Conductor...............Tullio Serafin

Director................Samuel Thewman
Set designer............Joseph Urban
Costume designer........Mathilde Castel-Bert
Choreographer...........Rosina Galli

La Traviata received four performances this season.

Review of Charles D. Isaacson in the New York Telegraph

GALLI-CURCI IN 'TRAVIATA'

Sings Supremely as Invalid Violetta at Well-Attended Matinee

The greatest voice in the world was heard again yesterday afternoon, in a special matinee at the Metropolitan Opera House. Galli-Curci surpassed even herself in her singing of the invalid Violetta. Rarely has she reached the heights of purest vocalization which she scaled with ease in the first "Traviata" of the season. Not only did she pour forth the magical river of sainted sound, but she demonstrated the unrivalled agility of her technical equipment. She seemed to be intent on accomplishing the most hazardous, bewildering and thrilling runs, roulades and skyrocketing, and in achieving the results in a manner, free of effort or strain.

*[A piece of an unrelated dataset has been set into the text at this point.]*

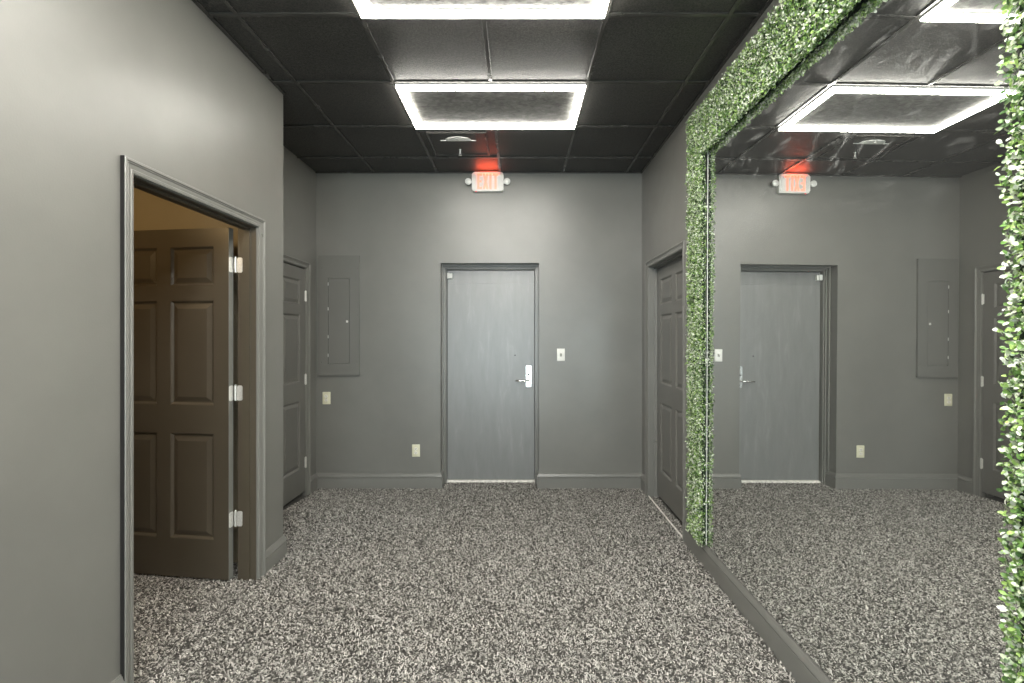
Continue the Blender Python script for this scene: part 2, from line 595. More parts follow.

To hear her, in the long, strenuous scenes which require almost uninterrupted singing, allowing scarcely the pauses, then to compare the quiet, restrained unforced style of Galli-Curci with the screaming, pushing, striving, working, energizing, agonizing, methods of so many artists who are really worthwhile, is to appreciate this famous vocal equipment and its directness.

Yet there was still another element worthy of special commendation yesterday afternoon in the work of Galli-Curci. She has never been praised for her worth as an actress. It would be too much to expect also that she could be a powerful exponent of the dramatic art. For instance, Chaliapin is the actor and not the singer. Nevertheless, in the last scene of "Traviata," the coloratura also lived the character. This Violetta was dying. This Violetta was not prostrate in silence and vigorous in singing. The artist never forgot the character for her vocal phrases. Would that there was more of this!

Noteworthy in the cast was De Luca as the elder Germont. He was always the father, the gentleman, the insistent pleader and, later, the penitent. De Luca is the exception to the rule - actor and singer - almost the finest representative at the Metropolitan.

Lauri-Volpi was a worthy third in the presence of Galli-Curci and De Luca. His singing was flawless, and his ardor sincere. Sometimes he forgot his sweetheart in his eagerness not to overlook the audience. He was too happy when he came to the ball. In the last entrance, after his long absence, he exhibited about as much eagerness as a slow motion picture actor, enacting old age.

Lovely work was done by the ballet. Miss Falco turned her little role into a worthy one; Miss Egener was Flora. Messrs. Paltrinieri, Reschiglian, Picco and Ananian completed a splendid cast. The conductor was Tullio Serafin. He perhaps figured out very soon what was wrong with the woodwind section, especially in the second act. The performance was given for the benefit of the Willoughby House and School Settlement. The house was almost capacity, so we are sure the fund was swelled.